Tropical Storm Fay forms off Outer Banks in North Carolina, forecasters say

Mark Price and Hayley Fowler, The Charlotte Observer on

Published in Weather News

CHARLOTTE, N.C. -- Tropical Storm Fay has formed just east of the Outer Banks off the coast of North Carolina, forecasters said Thursday.

In a 5 p.m. update Thursday, the National Hurricane Center said Fay was about 40 miles east of Cape Hatteras moving north at 7 miles per hour with maximum sustained wind speeds of 40 mph.

A Tropical Storm Warning is now in effect for much of the northeastern seaboard, including New Jersey, Rhode Island and Long Island.

"A northward to north-northeastward motion at a faster forward speed is expected over the next couple of days," forecasters said. "On the forecast track, the center of Fay is forecast to move near the mid-Atlantic coast on Friday, and move inland over the northeast United States on Saturday."

Data collected by an Air Force Reserve reconnaissance aircraft shows Fay's sustained wind speeds have reached 45 miles per hour with some stronger gusts. Fay is expected to strengthen overnight, then weaken "after the center moves inland on Saturday."

At least 3 to 5 inches of rainfall is expected across the mid-Atlantic as Fay moves north, according to the hurricane center.

"Gusty winds are also possible along the North Carolina Outer Banks today, and along the mid-Atlantic and southern New England coasts Friday and Saturday."

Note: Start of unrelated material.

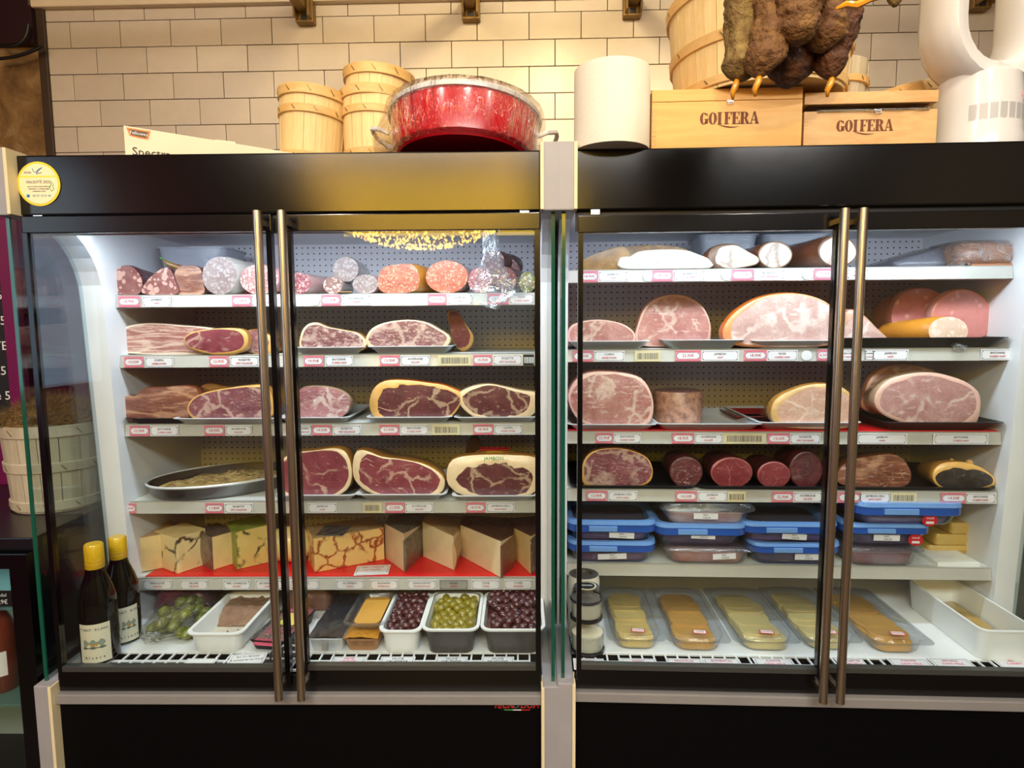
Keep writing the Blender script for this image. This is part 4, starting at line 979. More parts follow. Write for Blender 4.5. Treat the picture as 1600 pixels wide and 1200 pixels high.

Waterspouts -- tornadoes over water -- are also a possibility, forecasters have said. Two waterspouts formed off the coast in connection with a downpour, but were not credited with causing any damage.


The National Weather Service office at Morehead City is forecasting an 80% chance of rain on the Outer Banks, including bands of rain moving inland. Those bands will produce "locally heavy downpours" on the coast. Wind gusts could reach 30 mph.

Forecasters say there is also a chance for dangerous rip currents late Thursday afternoon on Outer Banks beaches from Duck south to Cape Lookout. Rip currents are known to pull swimmers out to sea and are often blamed for drownings along the coast.

The National Weather Service in Raleigh said the storm "will not pose any weather threat to central N.C."